╭──

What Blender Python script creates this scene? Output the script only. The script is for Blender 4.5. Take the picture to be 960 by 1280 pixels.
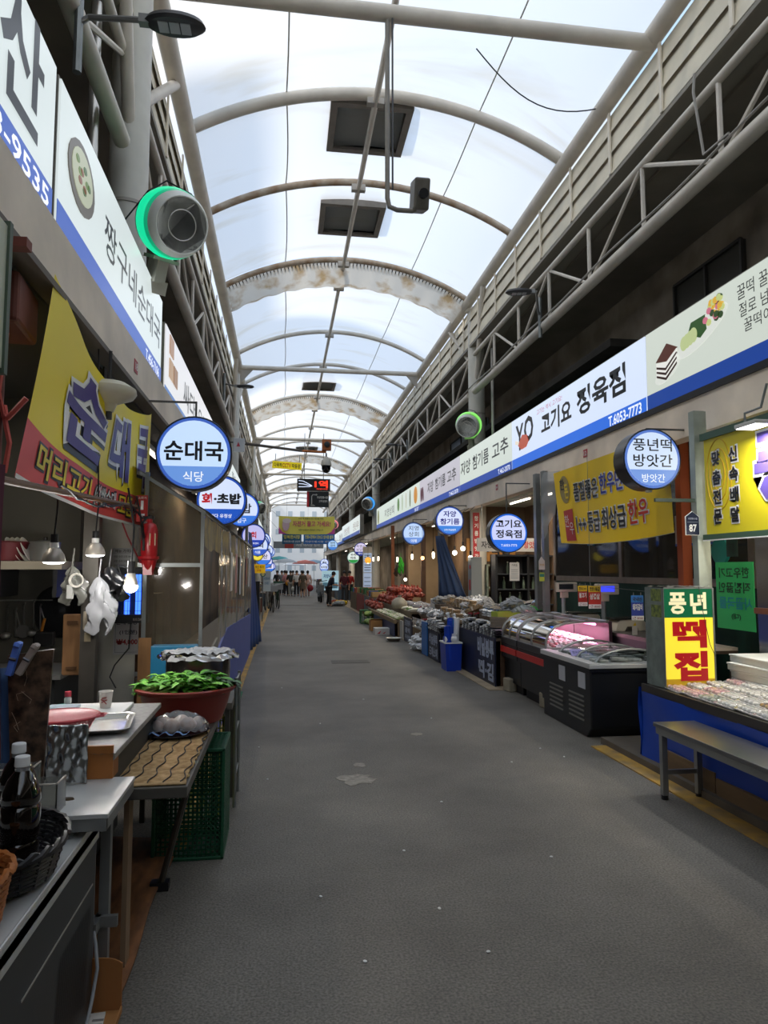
import bpy, math, random
from mathutils import Vector, Matrix
from math import pi, sin, cos, sqrt
random.seed(7)
for o in list(bpy.data.objects): bpy.data.objects.remove(o)
S=bpy.context.scene; COL=S.collection
# ---------------- camera, world, sun, exposure
cam=bpy.data.cameras.new('camera'); co=bpy.data.objects.new('camera',cam); COL.objects.link(co)
cam.sensor_fit='VERTICAL'; cam.sensor_height=36; cam.lens=880/1280*36; cam.clip_end=500; cam.clip_start=.05
_f=880.; _pit=math.atan(72/_f); _psi=math.atan(126/_f*cos(_pit))
co.location=(0,0,1.6); co.rotation_euler=(pi/2+_pit,0,-_psi)
S.camera=co
S.view_settings.view_transform='Standard'; S.view_settings.look='None'; S.view_settings.gamma=1; S.view_settings.use_curve_mapping=False
S.view_settings.exposure=0.3
w=bpy.data.worlds.new('world'); S.world=w; w.use_nodes=True; nt=w.node_tree; nt.nodes.clear()
wo=nt.nodes.new('ShaderNodeOutputWorld'); bg=nt.nodes.new('ShaderNodeBackground')
tc=nt.nodes.new('ShaderNodeTexCoord'); ns=nt.nodes.new('ShaderNodeTexNoise'); ns.inputs['Scale'].default_value=2.2; ns.inputs['Detail'].default_value=5
rp=nt.nodes.new('ShaderNodeValToRGB'); rp.color_ramp.elements[0].position=.47; rp.color_ramp.elements[1].position=.68
sp=nt.nodes.new('ShaderNodeSeparateXYZ'); sk=nt.nodes.new('ShaderNodeValToRGB'); e=sk.color_ramp.elements
e[0].position=0; e[0].color=(.95,.94,.92,1); e[1].position=.55; e[1].color=(.43,.65,1.0,1)
mx=nt.nodes.new('ShaderNodeMix'); mx.data_type='RGBA'
nt.links.new(tc.outputs['Generated'],ns.inputs['Vector']); nt.links.new(tc.outputs['Generated'],sp.inputs[0]); nt.links.new(sp.outputs['Z'],sk.inputs[0])
nt.links.new(ns.outputs[0],rp.inputs[0]); nt.links.new(rp.outputs[0],mx.inputs[0])
nt.links.new(sk.outputs[0],mx.inputs[6]); mx.inputs[7].default_value=(1.0,.95,.87,1)
nt.links.new(mx.outputs[2],bg.inputs[0]); bg.inputs[1].default_value=1.02; nt.links.new(bg.outputs[0],wo.inputs[0])
sl=bpy.data.lights.new('sun','SUN'); sl.energy=1.5; sl.angle=.03; sl.color=(1,.93,.82); so=bpy.data.objects.new('sun',sl); COL.objects.link(so)
so.rotation_euler=Vector((-.62,-.22,.75)).to_track_quat('Z','Y').to_euler()
# ---------------- materials
def lin(h):
    h=h.lstrip('#'); v=[int(h[i:i+2],16)/255 for i in (0,2,4)]
    return tuple(((c/12.92) if c<=.04045 else ((c+.055)/1.055)**2.4) for c in v)+(1,)
_m={}
def M(h,r=.55,metal=0,emit=0,noise=0,ns=8,bump=0,alpha=1,trans=0,h2=None,coat=0,spec=None,stretch=None):
    k=(h,r,metal,emit,noise,ns,bump,alpha,trans,h2,coat,spec,stretch)
    if k in _m: return _m[k]
    m=bpy.data.materials.new('mat_'+h.strip('#')); m.use_nodes=True; n=m.node_tree; b=n.nodes['Principled BSDF']
    c=lin(h); b.inputs['Base Color'].default_value=c; b.inputs['Roughness'].default_value=r; b.inputs['Metallic'].default_value=metal
    if spec is not None: b.inputs['Specular IOR Level'].default_value=spec
    if coat: b.inputs['Coat Weight'].default_value=coat; b.inputs['Coat Roughness'].default_value=.08
    if emit: b.inputs['Emission Color'].default_value=c; b.inputs['Emission Strength'].default_value=emit
    if alpha<1: b.inputs['Alpha'].default_value=alpha
    if trans: b.inputs['Transmission Weight'].default_value=trans
    if noise or bump:
        t=n.nodes.new('ShaderNodeTexCoord'); x=n.nodes.new('ShaderNodeTexNoise'); x.inputs['Scale'].default_value=ns; x.inputs['Detail'].default_value=6
        mp=n.nodes.new('ShaderNodeMapping'); n.links.new(t.outputs['Object'],mp.inputs[0]); n.links.new(mp.outputs[0],x.inputs['Vector'])
        if stretch: mp.inputs['Scale'].default_value=stretch
        if noise:
            rr=n.nodes.new('ShaderNodeValToRGB'); e=rr.color_ramp.elements; e[0].position=.32; e[1].position=.68
            c2=lin(h2) if h2 else tuple(v*(1-noise) for v in c[:3])+(1,)
            e[0].color=c2; e[1].color=c; n.links.new(x.outputs[0],rr.inputs[0]); n.links.new(rr.outputs[0],b.inputs['Base Color'])
            if emit: n.links.new(rr.outputs[0],b.inputs['Emission Color'])
        if bump:
            bp=n.nodes.new('ShaderNodeBump'); bp.inputs['Strength'].default_value=bump; bp.inputs['Distance'].default_value=.02
            n.links.new(x.outputs[0],bp.inputs['Height']); n.links.new(bp.outputs[0],b.inputs['Normal'])
    _m[k]=m; return m
def clearmat(h,a=.25,r=.08):
    """thin clear film / glass: mostly see-through with gloss"""
    k=('clr',h,a,r)
    if k in _m: return _m[k]
    m=bpy.data.materials.new('film_'+h.strip('#')); m.use_nodes=True; n=m.node_tree; n.nodes.clear()
    o=n.nodes.new('ShaderNodeOutputMaterial'); tr=n.nodes.new('ShaderNodeBsdfTransparent'); gl=n.nodes.new('ShaderNodeBsdfGlossy'); df=n.nodes.new('ShaderNodeBsdfDiffuse')
    gl.inputs['Roughness'].default_value=r; df.inputs[0].default_value=lin(h); tr.inputs[0].default_value=lin(h)
    fr=n.nodes.new('ShaderNodeFresnel'); fr.inputs[0].default_value=1.45
    m1=n.nodes.new('ShaderNodeMixShader'); m2=n.nodes.new('ShaderNodeMixShader'); m1.inputs[0].default_value=a
    n.links.new(tr.outputs[0],m1.inputs[1]); n.links.new(df.outputs[0],m1.inputs[2]); n.links.new(fr.outputs[0],m2.inputs[0])
    n.links.new(m1.outputs[0],m2.inputs[1]); n.links.new(gl.outputs[0],m2.inputs[2]); n.links.new(m2.outputs[0],o.inputs[0])
    _m[k]=m; return m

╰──

Extract all lines from the material above that include the word "scene".

What Blender Python script creates this scene? Output the script only. The script is for Blender 4.5. Take the picture to be 960 by 1280 pixels.
S=bpy.context.scene; COL=S.collection